Williams built her dealership from scratch. She started flipping cars as a teenager and later focused on helping buyers with limited or damaged credit. By early 2023, her Easton-based business reached a major milestone, posting more than $1 million in sales after she secured a finance license that expanded her lending options.
That success caught the attention of a local M&T Bank branch manager, who visited Williams at her dealership and pitched a business account and a lower-interest credit line. Williams accepted the offer, deposited roughly $35,000, and applied for a $100,000 line of credit to support continued growth.
Just days later, Williams discovered her new account had been frozen without explanation. According to the lawsuit, a bank investigator flagged her deposits as suspicious and opened a fraud investigation, even though the funds included a customer payment and money from a well-known auto finance company.
According to Atlanta Black Star, the complaint says the investigator went further by contacting Williams’s third-party lenders and telling them she was under investigation for fraud. One lender allegedly alerted customers and encouraged them to report Williams, severing key financial relationships her dealership relied on.

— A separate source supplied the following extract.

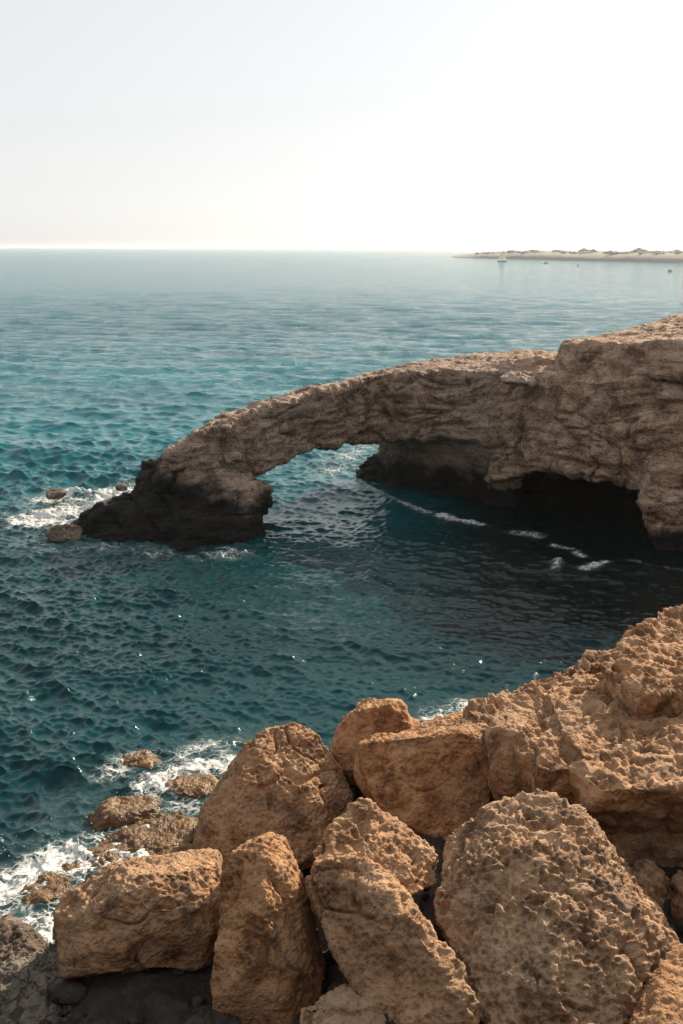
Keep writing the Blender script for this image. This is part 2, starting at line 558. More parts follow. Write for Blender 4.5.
def build_sea():
    # rings around the viewpoint, denser where the water is close
    rows = [3.0]
    while rows[-1] < 700:
        r = rows[-1]
        rows.append(r + max(0.045, 0.55 * (r * r + 64) / (CAM_H * F)))
    while rows[-1] < 15000:
        rows.append(rows[-1] * 1.06)
    r = np.array(rows, np.float32)
    th = np.concatenate([np.linspace(R(-46), R(-21), 110)[:-1], np.linspace(R(-21), R(21), 900), np.linspace(R(21), R(46), 110)[1:]]).astype(np.float32)
    nc = len(th)
    RR, TT = np.meshgrid(r, th, indexing='ij')
    X = (RR * np.sin(TT)).ravel()
    Y = (RR * np.cos(TT)).ravel()
    n = len(X)
    rr = RR.ravel()
    step = np.maximum(np.gradient(r)[:, None] * np.ones((1, nc)), RR * R(42) / 900).ravel().astype(np.float32)
    Z = np.zeros(n, np.float32)
    DX = np.zeros(n, np.float32)
    DY = np.zeros(n, np.float32)
    g = np.random.default_rng(3)
    nw = 140
    lam = 0.13 * (8 / 0.13) ** np.linspace(0, 1, nw)
    main = R(-112)          # the swell runs towards the viewer, slightly leftwards
    # gusts: patches of stronger and weaker chop
    gust = 0.85 + 0.35 * fbm(np.stack([X * 0.05, Y * 0.035, Z + 3.3], 1)[:, :3], 2)
    # the bay behind the arch is sheltered
    gust *= 1 - 0.35 * sstep(-4.5, -0.5, X) * sstep(11, 15, Y) * sstep(43, 37, Y)
    order = np.arange(n).reshape(len(r), nc)
    for i in range(nw):
        L = lam[i] * g.uniform(0.93, 1.07)
        k = 2 * math.pi / L
        spread = R(26) if L > 2 else R(42)
        d = main + g.normal() * spread
        kx, ky = k * math.cos(d), k * math.sin(d)
        amp = 0.0080 * L ** 0.48 * g.uniform(0.6, 1.3)
        if L > 5: amp *= 0.8
        ph = g.uniform(0, 2 * math.pi)
        # rows where this wave is still resolved
        stepr = step.reshape(len(r), nc)[:, 0]
        wrow = np.clip((L / stepr - 1.8) / 1.5, 0, 1)
        last = int(np.max(np.nonzero(wrow > 0)[0])) + 1 if (wrow > 0).any() else 0
        if last == 0: continue
        sl = slice(0, last * nc)
        wt = np.repeat(wrow[:last], nc).astype(np.float32)
        a = (kx * X[sl] + ky * Y[sl] + ph).astype(np.float32)
        A = amp * wt * gust[sl]
        Z[sl] += A * np.cos(a)
        s = np.sin(a) * A * 0.9
        DX[sl] -= s * math.cos(d)
        DY[sl] -= s * math.sin(d)
    # calmer in the lee of the arch and the cliff
    # foam mask
    foam = np.zeros(n, np.float32)
    near = rr < 900
    px, py = X[near], Y[near]
    fm = np.zeros(len(px), np.float32)
    for (x0, y0, x1, y1, rad, st) in SEA_FOAM:
        box = (px > min(x0, x1) - 4 * rad) & (px < max(x0, x1) + 4 * rad) & (py > min(y0, y1) - 4 * rad) & (py < max(y0, y1) + 4 * rad)
        qx, qy = px[box], py[box]
        dx, dy = x1 - x0, y1 - y0
        L2 = dx * dx + dy * dy + 1e-6
        t = np.clip(((qx - x0) * dx + (qy - y0) * dy) / L2, 0, 1)
        dd = np.hypot(qx - x0 - t * dx, qy - y0 - t * dy)
        v = st * np.exp(-(dd / (rad * 1.25)) ** 2)
        fm[box] = np.maximum(fm[box], v)
    foam[near] = fm
    # the shelf takes the height out of the waves
    damp = 1 - 0.45 * sstep(0.2, 0.8, fm) * (py < 20)
    Z[near] *= damp
    # no water stands under the boulders
    Zn = Z[near]
    sunk = sstep(11.3, 10.6, py) * sstep(-3.6, -3.0, px) + sstep(12.6, 12.0, py) * sstep(0.0, 0.6, px)
    Z[near] = Zn - 0.7 * np.clip(sunk, 0, 1)
    # foam stands a little proud of the water
    Pn = np.stack([X[near], Y[near], Z[near] * 0 + 1.7], 1)
    fl = fm > 0.25
    add = np.zeros(len(px), np.float32)
    if fl.any():
        add[fl] = (fm[fl] - 0.25) * 0.055 * (0.6 + fbm(Pn[fl] * 4.0, 4, 0.6))
    Z[near] += add
    V = np.stack([X + DX, Y + DY, Z], 1)
    i = order[:-1, :-1].ravel()
    quads = np.stack([i, i + nc, i + nc + 1, i + 1], 1).astype(np.int32)[:, ::-1]
    me = np_mesh("sea", V, quads.ravel(), 4)
    at_ = me.attributes.new("foam", 'FLOAT', 'POINT')
    at_.data.foreach_set("value", foam)
    at_ = me.attributes.new("cove_shade", 'FLOAT', 'POINT')  # mask for the shade painted into the cove's water
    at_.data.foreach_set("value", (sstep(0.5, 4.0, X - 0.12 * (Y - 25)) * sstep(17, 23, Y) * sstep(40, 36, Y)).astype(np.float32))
    at_ = me.attributes.new("open_sea", 'FLOAT', 'POINT')
    at_.data.foreach_set("value", sstep(40, 150, rr).astype(np.float32))
    return me


def mat_sea():
    m = bpy.data.materials.new("sea_water")
    nt, out = nodes(m)
    b = NB(nt)
    P = b.pos()
    bs = b.n("ShaderNodeBsdfPrincipled")
    cd = b.n("ShaderNodeCameraData") if False else None
    patch = b.noise(b.scaled(P, (0.02, 0.05, 0)), 1.0, 4, 0.6)
    inshore = b.mix(b.rng(patch, 0.35, 0.65), (0.002, 0.024, 0.027), (0.003, 0.043, 0.048))
    offshore = b.mix(b.rng(patch, 0.35, 0.65), (0.004, 0.100, 0.122), (0.009, 0.155, 0.182))
    sepy = b.n("ShaderNodeSeparateXYZ")
    b.l(P, sepy.inputs[0])
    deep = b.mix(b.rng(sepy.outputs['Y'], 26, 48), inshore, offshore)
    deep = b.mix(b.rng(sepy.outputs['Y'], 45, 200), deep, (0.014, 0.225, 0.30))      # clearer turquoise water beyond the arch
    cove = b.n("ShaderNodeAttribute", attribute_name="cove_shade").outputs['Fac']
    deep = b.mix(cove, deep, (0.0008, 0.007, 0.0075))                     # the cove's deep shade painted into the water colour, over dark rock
    at_ = b.n("ShaderNodeAttribute", attribute_name="foam")
    fo = at_.outputs['Fac']
    # lacy foam
    warp = b.n("ShaderNodeTexNoise")
    warp.inputs['Scale'].default_value = 1.6
    warp.inputs['Detail'].default_value = 5
    b.l(P, warp.inputs['Vector'])
    vm = b.n("ShaderNodeVectorMath", operation='MULTIPLY_ADD')
    b.l(warp.outputs['Color'], vm.inputs[0])
    vm.inputs[1].default_value = (1.1, 1.1, 0.3)
    b.l(P, vm.inputs[2])
    W = vm.outputs[0]
    e1 = b.voro(W, 3.0, 'DISTANCE_TO_EDGE')
    e2 = b.voro(W, 8.5, 'DISTANCE_TO_EDGE')
    lace = b.math('MAXIMUM', b.rng(e1, 0.13, 0.0), b.math('MULTIPLY', b.rng(e2, 0.16, 0.0), 0.8))
    nz = b.noise(W, 2.4, 8, 0.68)
    # value that must beat a threshold that falls as foam rises
    val = b.math('ADD', b.math('MULTIPLY', lace, 0.34), b.math('MULTIPLY', nz, 0.8))
    thr = b.rng(fo, 0.0, 1.0, 1.25, 0.30, smooth=False)
    fmask = b.math('MULTIPLY', b.rng(b.math('SUBTRACT', val, thr), -0.06, 0.30), b.rng(fo, 0.04, 0.25))
    bub = b.noise(P, 34, 4, 0.7)
    fmask = b.math('MULTIPLY', fmask, b.rng(bub, 0.36, 0.60, 0.55, 1.0))
    milky = b.math('MULTIPLY', b.rng(fo, 0.15, 1.0, 0, 0.42), b.rng(nz, 0.35, 0.65))
    body = b.mix(milky, deep, (0.20, 0.27, 0.26))
    base = b.mix(fmask, body, (0.76, 0.75, 0.72))
    b.l(base, bs.inputs['Base Color'])
    bs.inputs['IOR'].default_value = 1.333
    bs.inputs['Specular Tint'].default_value = (0.42, 0.95, 0.98, 1)
    bs.inputs['Specular IOR Level'].default_value = 0.42
    # ripples; out at sea the chop is carried by the surface normal
    far = b.n("ShaderNodeAttribute", attribute_name="open_sea").outputs['Fac']
    b.l(b.rng(fmask, 0, 1, b.rng(far, 0, 1, 0.075, 0.10), 0.8), bs.inputs['Roughness'])
    r1 = b.noise(b.scaled(P, (0.8, 1.25, 1)), 6.5, 5, 0.62, 0.4)
    r2 = b.noise(b.scaled(P, (0.7, 1.0, 0)), 1.3, 6, 0.62, 0.3)
    r3 = b.noise(b.scaled(P, (0.45, 0.55, 0)), 0.55, 7, 0.66, 0.3)
    h3 = b.math('MULTIPLY', b.math('MULTIPLY', r3, far), 4.6)
    h2 = b.math('MULTIPLY', r2, b.rng(far, 0, 1, 0.08, 0.6))
    n1 = b.bump(h3, 1.0, 1.0)
    n2 = b.bump(h2, 0.8, 0.6, n1)
    n3 = b.bump(r1, 0.7, 0.020, n2)
    b.l(n3, bs.inputs['Normal'])
    b.l(bs.outputs[0], out.inputs['Surface'])
    return m


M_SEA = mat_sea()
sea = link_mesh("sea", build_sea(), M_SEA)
tag(sea, "deep teal rippling sea reaching the horizon", "sea", kind='structure')

# ------------------------------------------------------------------ far headland
def build_headland():
    # shoreline bearings (photo column, waterline row) and height of the land behind it
    line = [(452, 257.6, 1.0), (462, 257.8, 2.2), (480, 258.2, 4.5), (500, 258.8, 5.0), (520, 259.3, 6.4), (545, 260.0, 6.6), (570, 260.6, 6.2), (600, 261.3, 6.6),
            (630, 262.0, 6.8), (660, 262.7, 7.2), (700, 263.5, 7.6), (760, 264.5, 8.0), (830, 265.5, 8.5)]
    xs = np.linspace(452, 830, 260)
    yy = np.interp(xs, [l[0] for l in line], [l[1] for l in line])
    hh = np.interp(xs, [l[0] for l in line], [l[2] for l in line])
    prof = [(0, -0.6), (3, 0.10), (8, 0.35), (25, 0.62), (60, 0.72), (120, 0.74), (200, 0.3), (260, -0.3)]
    V = []
    for i, x in enumerate(xs):
        p = np.array(atz(x, yy[i]))
        d = p[:2] / np.linalg.norm(p[:2])
        for (o, hf) in prof:
            q = p[:2] + d * o
            V.append((q[0], q[1], hh[i] * hf))
    V = np.array(V, np.float32)
    V[:, 2] += np.where(V[:, 2] > 0.3, 0.5 * fbm(V * 0.05, 4), 0)
    k = len(prof)
    idx = np.arange(len(V)).reshape(len(xs), k)[:-1, :-1].ravel()
    q = np.stack([idx, idx + k, idx + k + 1, idx + 1], 1)
    return np_mesh("headland", V, q.ravel().astype(np.int32), 4), xs, yy, hh


me, hx, hy, hh = build_headland()
M_LAND = plain("dry_headland", (0.17, 0.168, 0.16), 0.95, 0.12, 0.1)
hd = link_mesh("headland", me, M_LAND)
tag(hd, "low pale headland running along the horizon", "headland", kind='structure')


def build_treeline():
    g = random.Random(5)
    bm = bmesh.new()
    for i in range(420):
        t = g.random() ** 0.8
        j = min(int((0.06 + 0.94 * t) * (len(hx) - 1)), len(hx) - 1)
        p = Vector(atz(hx[j], hy[j]))
        d = Vector((p.x, p.y, 0)).normalized()
        p = p + d * g.uniform(20, 110)
        s = g.uniform(0.35, 0.9) * (1.0 if g.random() > 0.08 else 1.7)
        z = hh[j] * 0.62
        for c in range(g.randint(2, 4)):
            r = bmesh.ops.create_icosphere(bm, subdivisions=1, radius=g.uniform(1.0, 1.8) * s)
            sc = Vector((g.uniform(0.9, 1.8), g.uniform(0.9, 1.5), g.uniform(0.55, 0.95)))
            off = Vector((p.x + g.uniform(-2.2, 2.2), p.y + g.uniform(-2, 2), z + g.uniform(0.2, 0.9) * s))
            for v in r['verts']:
                v.co = Vector((v.co.x * sc.x, v.co.y * sc.y, v.co.z * sc.z)) * g.uniform(0.8, 1.2) + off
    me = bpy.data.meshes.new("treeline")
    bm.to_mesh(me)
    bm.free()
    return me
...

More than a month later, the bank determined no fraud had occurred and restored access to the account. By that point, Williams says the damage was irreversible. Lenders had pulled out, revenue collapsed, and Automo-Deals soon had to close its doors.
The lawsuit, filed in March 2025, accuses the bank and its employee of interfering with her business and failing to properly supervise the investigation. The case is currently on hold as both sides pursue mediation.